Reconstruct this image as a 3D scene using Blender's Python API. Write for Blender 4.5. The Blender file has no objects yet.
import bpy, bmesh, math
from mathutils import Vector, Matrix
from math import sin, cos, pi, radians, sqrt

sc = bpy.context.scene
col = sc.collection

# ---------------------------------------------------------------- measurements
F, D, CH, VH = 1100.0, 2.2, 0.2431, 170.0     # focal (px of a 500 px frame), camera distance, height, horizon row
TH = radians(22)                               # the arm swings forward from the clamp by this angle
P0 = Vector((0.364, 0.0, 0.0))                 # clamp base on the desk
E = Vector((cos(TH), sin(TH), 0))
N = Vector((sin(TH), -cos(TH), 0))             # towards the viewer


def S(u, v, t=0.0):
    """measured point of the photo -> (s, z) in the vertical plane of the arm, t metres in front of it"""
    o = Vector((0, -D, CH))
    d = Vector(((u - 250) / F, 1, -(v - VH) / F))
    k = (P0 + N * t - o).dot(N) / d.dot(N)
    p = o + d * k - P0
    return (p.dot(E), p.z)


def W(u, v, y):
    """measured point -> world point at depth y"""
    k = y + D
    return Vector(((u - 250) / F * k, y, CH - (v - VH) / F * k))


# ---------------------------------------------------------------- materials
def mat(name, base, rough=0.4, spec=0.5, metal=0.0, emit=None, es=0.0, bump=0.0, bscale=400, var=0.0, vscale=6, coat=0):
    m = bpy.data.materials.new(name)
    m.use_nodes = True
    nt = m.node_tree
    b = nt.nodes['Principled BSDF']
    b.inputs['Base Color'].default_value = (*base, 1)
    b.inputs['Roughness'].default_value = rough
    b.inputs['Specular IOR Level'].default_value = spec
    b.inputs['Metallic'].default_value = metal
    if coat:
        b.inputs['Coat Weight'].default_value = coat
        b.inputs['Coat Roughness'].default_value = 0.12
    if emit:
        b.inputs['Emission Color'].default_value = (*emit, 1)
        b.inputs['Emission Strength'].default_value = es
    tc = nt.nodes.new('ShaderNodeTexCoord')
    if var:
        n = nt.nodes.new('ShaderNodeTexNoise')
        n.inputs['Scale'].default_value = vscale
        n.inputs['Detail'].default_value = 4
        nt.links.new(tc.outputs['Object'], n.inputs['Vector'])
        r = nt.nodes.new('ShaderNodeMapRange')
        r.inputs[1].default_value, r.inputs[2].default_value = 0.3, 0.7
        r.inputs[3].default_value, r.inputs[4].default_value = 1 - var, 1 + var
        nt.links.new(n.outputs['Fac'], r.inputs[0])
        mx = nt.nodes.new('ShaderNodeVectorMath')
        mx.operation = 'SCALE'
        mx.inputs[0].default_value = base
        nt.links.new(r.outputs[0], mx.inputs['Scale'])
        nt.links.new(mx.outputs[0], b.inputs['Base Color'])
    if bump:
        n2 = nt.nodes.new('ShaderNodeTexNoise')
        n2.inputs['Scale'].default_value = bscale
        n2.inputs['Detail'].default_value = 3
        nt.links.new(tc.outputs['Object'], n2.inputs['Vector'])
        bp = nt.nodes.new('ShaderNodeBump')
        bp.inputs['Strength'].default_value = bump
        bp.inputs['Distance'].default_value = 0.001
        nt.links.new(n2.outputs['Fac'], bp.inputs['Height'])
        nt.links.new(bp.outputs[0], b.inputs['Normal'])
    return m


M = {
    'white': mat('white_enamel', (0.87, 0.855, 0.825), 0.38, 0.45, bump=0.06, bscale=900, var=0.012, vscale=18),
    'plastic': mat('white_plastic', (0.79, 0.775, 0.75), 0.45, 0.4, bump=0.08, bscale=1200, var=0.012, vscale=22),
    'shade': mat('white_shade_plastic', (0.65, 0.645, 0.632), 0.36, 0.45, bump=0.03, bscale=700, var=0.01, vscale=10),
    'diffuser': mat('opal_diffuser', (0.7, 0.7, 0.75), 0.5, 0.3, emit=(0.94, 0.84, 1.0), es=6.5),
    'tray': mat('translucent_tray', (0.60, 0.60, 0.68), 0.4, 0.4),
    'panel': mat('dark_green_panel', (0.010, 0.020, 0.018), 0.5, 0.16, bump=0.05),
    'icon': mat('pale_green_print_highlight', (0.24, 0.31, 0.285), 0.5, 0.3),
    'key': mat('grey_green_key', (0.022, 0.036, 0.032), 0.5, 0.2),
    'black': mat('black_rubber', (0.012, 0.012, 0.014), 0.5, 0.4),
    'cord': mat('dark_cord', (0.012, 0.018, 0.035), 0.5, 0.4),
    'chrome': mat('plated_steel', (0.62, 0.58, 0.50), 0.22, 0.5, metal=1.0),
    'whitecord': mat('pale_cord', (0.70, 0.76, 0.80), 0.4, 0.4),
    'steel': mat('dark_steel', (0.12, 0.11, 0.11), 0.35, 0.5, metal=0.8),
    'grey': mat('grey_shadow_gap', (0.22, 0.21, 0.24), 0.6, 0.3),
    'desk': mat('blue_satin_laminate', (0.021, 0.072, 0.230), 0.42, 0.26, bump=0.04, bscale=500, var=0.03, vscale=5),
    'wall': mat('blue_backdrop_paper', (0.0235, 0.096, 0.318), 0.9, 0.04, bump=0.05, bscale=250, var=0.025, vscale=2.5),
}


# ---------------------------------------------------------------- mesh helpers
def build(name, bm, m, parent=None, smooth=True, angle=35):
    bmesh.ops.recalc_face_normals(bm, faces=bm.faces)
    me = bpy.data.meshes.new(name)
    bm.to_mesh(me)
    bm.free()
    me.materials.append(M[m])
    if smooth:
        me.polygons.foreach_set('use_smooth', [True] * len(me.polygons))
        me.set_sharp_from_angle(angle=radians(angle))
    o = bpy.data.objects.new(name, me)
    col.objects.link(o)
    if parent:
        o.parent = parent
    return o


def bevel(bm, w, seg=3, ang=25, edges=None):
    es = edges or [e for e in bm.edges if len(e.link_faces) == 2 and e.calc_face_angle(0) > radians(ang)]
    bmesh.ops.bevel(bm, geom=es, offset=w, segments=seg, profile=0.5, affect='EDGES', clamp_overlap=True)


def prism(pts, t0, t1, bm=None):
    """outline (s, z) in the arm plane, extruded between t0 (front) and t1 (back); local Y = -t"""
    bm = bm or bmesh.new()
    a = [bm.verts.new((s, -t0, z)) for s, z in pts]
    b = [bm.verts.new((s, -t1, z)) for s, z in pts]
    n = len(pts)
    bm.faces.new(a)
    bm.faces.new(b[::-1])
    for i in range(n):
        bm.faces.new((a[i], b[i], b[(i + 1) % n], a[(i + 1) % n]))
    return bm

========

Task prompt →
Write out exactly the lines from the start of the material through the line with "return Vector(((u - 250)". No other output is expected.

Result for this exercise →
Reconstruct this image as a 3D scene using Blender's Python API. Write for Blender 4.5. The Blender file has no objects yet.
import bpy, bmesh, math
from mathutils import Vector, Matrix
from math import sin, cos, pi, radians, sqrt

sc = bpy.context.scene
col = sc.collection

# ---------------------------------------------------------------- measurements
F, D, CH, VH = 1100.0, 2.2, 0.2431, 170.0     # focal (px of a 500 px frame), camera distance, height, horizon row
TH = radians(22)                               # the arm swings forward from the clamp by this angle
P0 = Vector((0.364, 0.0, 0.0))                 # clamp base on the desk
E = Vector((cos(TH), sin(TH), 0))
N = Vector((sin(TH), -cos(TH), 0))             # towards the viewer


def S(u, v, t=0.0):
    """measured point of the photo -> (s, z) in the vertical plane of the arm, t metres in front of it"""
    o = Vector((0, -D, CH))
    d = Vector(((u - 250) / F, 1, -(v - VH) / F))
    k = (P0 + N * t - o).dot(N) / d.dot(N)
    p = o + d * k - P0
    return (p.dot(E), p.z)


def W(u, v, y):
    """measured point -> world point at depth y"""
    k = y + D
    return Vector(((u - 250) / F * k, y, CH - (v - VH) / F * k))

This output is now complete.